By: Sdiqa Tufan
It was the last days of our university exams. Before class, I used to go to English Language Center early in the morning. I was on my way there when I received the call from my friend. “Where are you?” she asked. I told her.
Before long, she delivered the news that we had been fearing all along.
“The Taliban closed the universities,” she said.
In a moment, I felt all my dreams I had worked so hard to build shattering around me. I couldn’t believe it at first. I checked my social media feeds. And straight away, I saw someone had shared the announcement of the Taliban.
I’m a political science and international relations student at Avicenna University in my sixth semester. I studied my lessons with passion, excitement, and eager hope. I travelled long distances on many types of transport, I overcame economic barriers, and faced social challenges, just to reach the destination where I could read, study, and learn.
Three semesters, I studied under the new Taliban regime as problems mounted. I accepted them on face value, abiding by all kinds of rules and regulations that the Taliban imposed. I had one goal – to achieve my dream of graduating from university, and I would do whatever it took to get there.
I had made a vow to myself to escape the darkness and ignorance. I didn’t want to lead a humiliating and blind life. I wanted to live consciously. The truth is, I didn’t even want a ‘normal’ life. I knew that something greater is possible through education and knowledge.
When I heard the university was closed, time stopped. It was as if the world came to an end. All the love and passion for my goals turned into equally strong pangs of inescapable pain and regret.
I continued walking in the direction of the English Language Center. At least I could still go there. But on the way, I saw girls from Kaaj and Kausar Danish tuition centers walking in the street crying, their books in their hands.
“What’s happened?” I asked them.
“They closed the tuition center,” they replied. “Girls can’t study anymore.”
One of the girls asked me a question that I still don’t have an answer for.
“Tell me sister, by God, what is our sin?” she asked. I said nothing.
I felt a rush of hatred filling me up. The women and girls of Afghanistan were being buried alive – along with their dreams. In an instant, it felt like the bright and beautiful sun above us disappeared in front of my eyes. I was utterly deflated. Completely suffocated.
To those who created a situation where these inequalities are possible, where this oppression and tyranny is allowed, I say to you, you turned the lives of 36 million people backwards.
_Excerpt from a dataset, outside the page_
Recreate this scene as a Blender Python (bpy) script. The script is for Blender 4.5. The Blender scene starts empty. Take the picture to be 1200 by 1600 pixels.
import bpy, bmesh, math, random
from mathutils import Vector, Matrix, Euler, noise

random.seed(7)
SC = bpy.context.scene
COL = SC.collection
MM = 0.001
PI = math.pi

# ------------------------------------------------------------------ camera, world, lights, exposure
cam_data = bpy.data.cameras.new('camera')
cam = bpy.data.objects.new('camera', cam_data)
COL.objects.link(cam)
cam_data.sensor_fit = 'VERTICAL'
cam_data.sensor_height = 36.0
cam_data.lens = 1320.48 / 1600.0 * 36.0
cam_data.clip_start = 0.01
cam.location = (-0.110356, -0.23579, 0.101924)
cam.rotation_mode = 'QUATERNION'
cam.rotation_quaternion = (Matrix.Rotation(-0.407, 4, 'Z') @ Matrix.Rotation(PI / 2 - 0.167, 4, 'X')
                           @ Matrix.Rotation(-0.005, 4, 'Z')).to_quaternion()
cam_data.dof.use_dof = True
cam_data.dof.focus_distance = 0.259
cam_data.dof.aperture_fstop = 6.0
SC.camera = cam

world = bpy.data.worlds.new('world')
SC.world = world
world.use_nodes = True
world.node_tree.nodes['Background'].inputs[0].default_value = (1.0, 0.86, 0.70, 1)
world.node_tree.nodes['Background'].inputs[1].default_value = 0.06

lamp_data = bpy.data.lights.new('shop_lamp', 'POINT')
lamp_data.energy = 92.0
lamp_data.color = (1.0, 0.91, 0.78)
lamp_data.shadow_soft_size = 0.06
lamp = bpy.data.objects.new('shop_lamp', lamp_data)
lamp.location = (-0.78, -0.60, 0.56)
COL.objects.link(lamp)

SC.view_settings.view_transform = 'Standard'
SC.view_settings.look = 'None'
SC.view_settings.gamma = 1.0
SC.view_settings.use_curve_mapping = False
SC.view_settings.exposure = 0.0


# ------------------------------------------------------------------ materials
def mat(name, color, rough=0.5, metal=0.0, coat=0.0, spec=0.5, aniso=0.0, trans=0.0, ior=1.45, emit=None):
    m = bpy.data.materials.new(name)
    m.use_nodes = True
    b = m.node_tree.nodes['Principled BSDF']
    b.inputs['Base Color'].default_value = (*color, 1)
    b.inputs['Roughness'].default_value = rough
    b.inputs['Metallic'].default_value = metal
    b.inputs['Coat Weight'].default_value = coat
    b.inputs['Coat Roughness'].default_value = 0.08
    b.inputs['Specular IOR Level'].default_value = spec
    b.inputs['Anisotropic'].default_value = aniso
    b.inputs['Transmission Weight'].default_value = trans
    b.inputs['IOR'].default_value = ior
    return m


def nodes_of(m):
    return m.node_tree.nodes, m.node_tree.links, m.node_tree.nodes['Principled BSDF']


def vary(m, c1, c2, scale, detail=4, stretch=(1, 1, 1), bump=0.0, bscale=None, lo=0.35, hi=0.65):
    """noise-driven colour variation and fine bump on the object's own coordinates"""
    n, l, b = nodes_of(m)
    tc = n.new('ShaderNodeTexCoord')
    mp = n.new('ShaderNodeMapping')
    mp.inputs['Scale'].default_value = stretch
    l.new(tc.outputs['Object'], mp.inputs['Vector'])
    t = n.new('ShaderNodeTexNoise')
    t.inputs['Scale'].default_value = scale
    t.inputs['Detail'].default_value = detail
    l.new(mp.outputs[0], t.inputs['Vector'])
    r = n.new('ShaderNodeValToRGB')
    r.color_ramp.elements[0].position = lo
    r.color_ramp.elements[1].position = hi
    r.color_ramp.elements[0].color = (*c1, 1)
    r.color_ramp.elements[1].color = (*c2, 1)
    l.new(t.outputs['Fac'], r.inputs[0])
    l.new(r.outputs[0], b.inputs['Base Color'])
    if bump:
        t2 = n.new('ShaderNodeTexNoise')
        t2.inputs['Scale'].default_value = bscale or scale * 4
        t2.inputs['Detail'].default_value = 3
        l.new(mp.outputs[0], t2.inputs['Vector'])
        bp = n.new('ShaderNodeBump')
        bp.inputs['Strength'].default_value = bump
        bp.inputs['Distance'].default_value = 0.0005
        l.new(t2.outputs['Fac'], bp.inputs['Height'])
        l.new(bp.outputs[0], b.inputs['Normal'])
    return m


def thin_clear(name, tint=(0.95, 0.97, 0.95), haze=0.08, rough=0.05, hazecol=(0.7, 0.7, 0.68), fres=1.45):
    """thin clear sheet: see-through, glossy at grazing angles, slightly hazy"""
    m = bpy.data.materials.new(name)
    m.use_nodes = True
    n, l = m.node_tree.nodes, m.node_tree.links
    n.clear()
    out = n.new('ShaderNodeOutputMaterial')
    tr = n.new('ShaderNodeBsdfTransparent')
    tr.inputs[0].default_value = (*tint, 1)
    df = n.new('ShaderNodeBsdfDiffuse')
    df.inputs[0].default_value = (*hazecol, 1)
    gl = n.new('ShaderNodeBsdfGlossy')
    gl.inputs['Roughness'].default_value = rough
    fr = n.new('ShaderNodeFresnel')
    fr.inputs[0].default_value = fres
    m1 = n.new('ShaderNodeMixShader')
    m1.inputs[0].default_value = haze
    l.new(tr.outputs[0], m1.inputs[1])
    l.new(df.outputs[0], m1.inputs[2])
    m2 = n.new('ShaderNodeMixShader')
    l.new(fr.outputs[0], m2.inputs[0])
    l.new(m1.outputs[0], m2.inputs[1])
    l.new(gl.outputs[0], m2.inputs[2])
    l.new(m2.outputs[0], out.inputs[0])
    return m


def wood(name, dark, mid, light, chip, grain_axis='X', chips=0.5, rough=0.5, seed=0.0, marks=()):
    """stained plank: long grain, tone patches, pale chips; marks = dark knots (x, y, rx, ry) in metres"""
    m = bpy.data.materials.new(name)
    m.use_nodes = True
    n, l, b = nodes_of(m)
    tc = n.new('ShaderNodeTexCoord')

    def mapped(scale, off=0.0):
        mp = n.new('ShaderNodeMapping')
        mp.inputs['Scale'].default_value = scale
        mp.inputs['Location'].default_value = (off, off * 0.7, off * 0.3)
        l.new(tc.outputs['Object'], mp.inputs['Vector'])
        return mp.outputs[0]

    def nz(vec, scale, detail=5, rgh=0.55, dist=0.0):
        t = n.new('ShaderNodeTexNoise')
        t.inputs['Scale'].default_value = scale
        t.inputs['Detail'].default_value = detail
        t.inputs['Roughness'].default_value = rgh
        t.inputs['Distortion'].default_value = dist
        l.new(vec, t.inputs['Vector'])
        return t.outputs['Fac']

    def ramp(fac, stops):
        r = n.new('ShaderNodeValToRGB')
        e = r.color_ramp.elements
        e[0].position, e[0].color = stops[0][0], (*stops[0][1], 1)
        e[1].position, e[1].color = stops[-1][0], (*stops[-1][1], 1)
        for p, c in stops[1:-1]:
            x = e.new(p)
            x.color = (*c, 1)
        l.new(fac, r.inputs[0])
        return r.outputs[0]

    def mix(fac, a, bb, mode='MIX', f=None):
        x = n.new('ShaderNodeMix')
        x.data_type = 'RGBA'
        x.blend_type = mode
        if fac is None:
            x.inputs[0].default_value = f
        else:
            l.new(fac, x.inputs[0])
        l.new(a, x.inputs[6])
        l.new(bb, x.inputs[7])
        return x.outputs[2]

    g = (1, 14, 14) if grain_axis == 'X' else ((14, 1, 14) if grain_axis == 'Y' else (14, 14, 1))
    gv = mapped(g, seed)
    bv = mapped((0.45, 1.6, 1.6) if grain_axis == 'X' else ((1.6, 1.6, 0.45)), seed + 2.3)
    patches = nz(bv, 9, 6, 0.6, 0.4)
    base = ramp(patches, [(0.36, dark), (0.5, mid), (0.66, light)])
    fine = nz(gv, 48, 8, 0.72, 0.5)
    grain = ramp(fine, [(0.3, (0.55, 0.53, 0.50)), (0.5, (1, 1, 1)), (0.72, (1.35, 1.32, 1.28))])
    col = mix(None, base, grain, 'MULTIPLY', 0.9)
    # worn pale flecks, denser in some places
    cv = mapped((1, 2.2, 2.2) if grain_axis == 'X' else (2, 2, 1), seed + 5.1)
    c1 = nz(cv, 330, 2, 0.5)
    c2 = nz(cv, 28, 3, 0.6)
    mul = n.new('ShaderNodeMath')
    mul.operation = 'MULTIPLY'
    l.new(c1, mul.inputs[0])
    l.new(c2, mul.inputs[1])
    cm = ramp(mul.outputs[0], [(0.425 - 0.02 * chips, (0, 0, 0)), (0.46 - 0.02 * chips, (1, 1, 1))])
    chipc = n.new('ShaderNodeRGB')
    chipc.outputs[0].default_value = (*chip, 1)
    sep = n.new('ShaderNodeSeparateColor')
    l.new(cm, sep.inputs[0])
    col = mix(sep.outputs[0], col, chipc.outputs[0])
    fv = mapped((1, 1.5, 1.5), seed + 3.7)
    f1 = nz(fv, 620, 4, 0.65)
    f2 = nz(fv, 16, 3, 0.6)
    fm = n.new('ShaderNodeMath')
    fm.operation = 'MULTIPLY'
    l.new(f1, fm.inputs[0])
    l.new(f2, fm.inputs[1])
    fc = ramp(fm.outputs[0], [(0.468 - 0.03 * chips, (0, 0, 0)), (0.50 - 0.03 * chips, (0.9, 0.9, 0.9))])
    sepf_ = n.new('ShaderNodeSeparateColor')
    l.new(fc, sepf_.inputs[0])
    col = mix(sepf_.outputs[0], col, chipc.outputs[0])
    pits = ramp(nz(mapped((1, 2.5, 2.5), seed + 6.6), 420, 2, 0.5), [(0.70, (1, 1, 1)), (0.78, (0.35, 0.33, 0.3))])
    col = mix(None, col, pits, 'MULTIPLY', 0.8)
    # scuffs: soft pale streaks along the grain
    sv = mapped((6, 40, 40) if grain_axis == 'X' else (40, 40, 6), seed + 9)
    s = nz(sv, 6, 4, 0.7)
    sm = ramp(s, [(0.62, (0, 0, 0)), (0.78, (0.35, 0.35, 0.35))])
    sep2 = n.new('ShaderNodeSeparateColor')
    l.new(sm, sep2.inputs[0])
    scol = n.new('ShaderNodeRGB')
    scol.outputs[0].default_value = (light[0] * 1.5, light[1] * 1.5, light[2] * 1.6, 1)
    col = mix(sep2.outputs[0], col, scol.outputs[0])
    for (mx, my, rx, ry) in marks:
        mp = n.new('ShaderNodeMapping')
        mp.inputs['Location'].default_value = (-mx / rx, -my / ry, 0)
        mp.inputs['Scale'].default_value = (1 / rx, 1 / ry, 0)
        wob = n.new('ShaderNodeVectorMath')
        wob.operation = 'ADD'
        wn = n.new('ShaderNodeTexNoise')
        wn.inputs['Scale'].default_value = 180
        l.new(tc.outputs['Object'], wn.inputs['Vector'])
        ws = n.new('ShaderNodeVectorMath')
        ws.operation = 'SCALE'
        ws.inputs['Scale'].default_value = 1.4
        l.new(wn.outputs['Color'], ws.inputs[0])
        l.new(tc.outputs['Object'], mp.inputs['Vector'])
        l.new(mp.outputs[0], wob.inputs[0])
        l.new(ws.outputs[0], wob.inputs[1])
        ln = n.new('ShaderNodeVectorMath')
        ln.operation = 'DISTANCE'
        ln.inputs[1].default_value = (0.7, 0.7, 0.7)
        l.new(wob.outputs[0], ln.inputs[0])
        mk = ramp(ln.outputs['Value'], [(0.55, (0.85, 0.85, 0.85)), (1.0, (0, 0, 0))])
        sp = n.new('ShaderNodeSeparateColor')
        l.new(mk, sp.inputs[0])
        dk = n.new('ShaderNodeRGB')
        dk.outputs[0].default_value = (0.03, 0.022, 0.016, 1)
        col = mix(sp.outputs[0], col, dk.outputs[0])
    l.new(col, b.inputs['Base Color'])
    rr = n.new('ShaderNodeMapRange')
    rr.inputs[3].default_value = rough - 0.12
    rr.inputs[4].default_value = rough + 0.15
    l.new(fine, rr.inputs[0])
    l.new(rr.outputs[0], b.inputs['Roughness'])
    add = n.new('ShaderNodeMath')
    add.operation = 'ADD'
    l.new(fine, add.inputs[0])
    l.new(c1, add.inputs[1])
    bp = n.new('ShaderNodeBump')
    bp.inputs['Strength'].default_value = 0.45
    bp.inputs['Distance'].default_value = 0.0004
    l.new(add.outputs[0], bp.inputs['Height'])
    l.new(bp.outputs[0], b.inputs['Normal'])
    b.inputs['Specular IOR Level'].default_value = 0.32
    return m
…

You are watching the younger generation be destroyed and half of Afghan society be wiped out. You collected your luggage and left Afghanistan to go and live in the wealthiest countries in the world. Your sons and daughters study in the safest and most respected universities in the world.
You sold our bodies and minds over to buy a bit of comfort for yourselves and your children. It was you who brought this darkness into the lives of millions of people with your corruption, false promises and discrimination. We may not be able to explain why you have delivered us into this, but we will never forget the great and irreparable suffering you left us with.